Vehicle deliveries increased year over year by 19.7% to 29,997, with the Model 3 sedan comprising 8,182 of the total. Management continues to expect a Model 3 weekly production rate of 5,000 in about two months’ time. Tesla Energy’s revenue nearly doubled year over year to $410 million with storage revenue growth of 161% more than offsetting a 50% decline in energy generation megawatts down to 76 MW. Also encouraging is cash sales' continued increase as a percent of total residential solar deployments (66% in first quarter versus 54% in fourth quarter and 31% in first-quarter 2017) which helps cash flow compared with the old leasing format under SolarCity.
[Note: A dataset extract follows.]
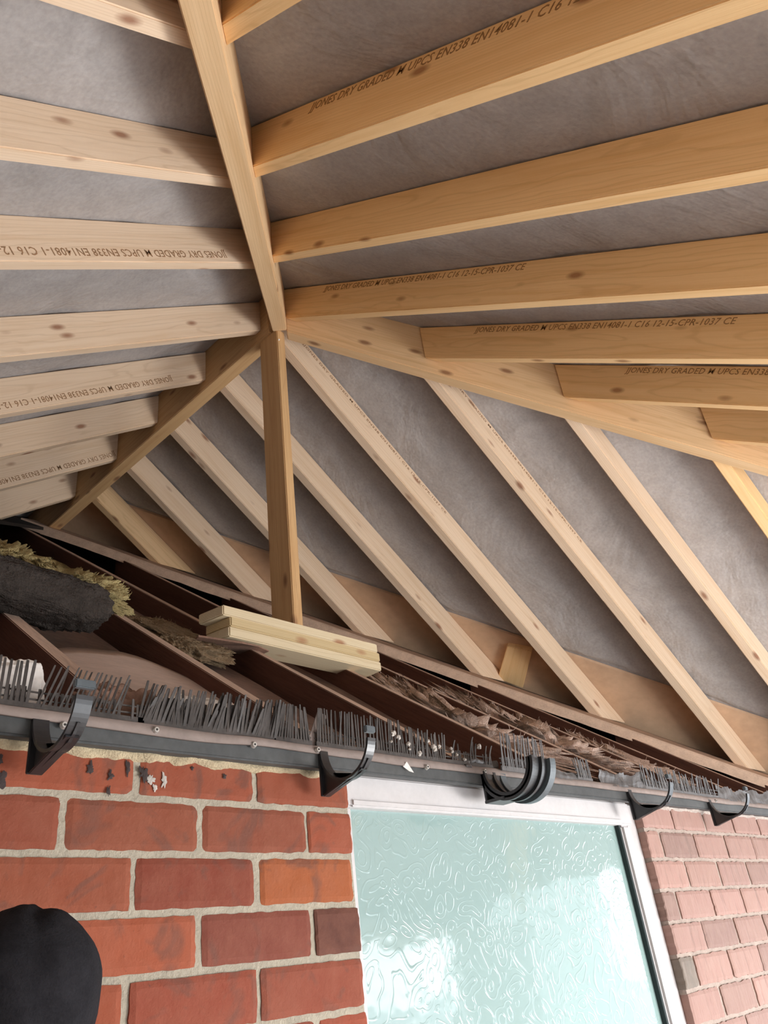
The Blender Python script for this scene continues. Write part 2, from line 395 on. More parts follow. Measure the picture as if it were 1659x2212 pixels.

We expect a dramatic improvement in profit and cash flow soon, in either second-quarter--or more likely--third-quarter results, due to a large jump in Model 3 deliveries later this year. Management also has high expectations as they expect Tesla to be profitable on a GAAP basis and have positive cash flow for third and fourth quarter. We calculate adjusted free cash burn for the quarter of $942 million compared with cash burns in fourth-quarter 2017 and first-quarter 2018 of $181.9 million and $436.1 million, respectively.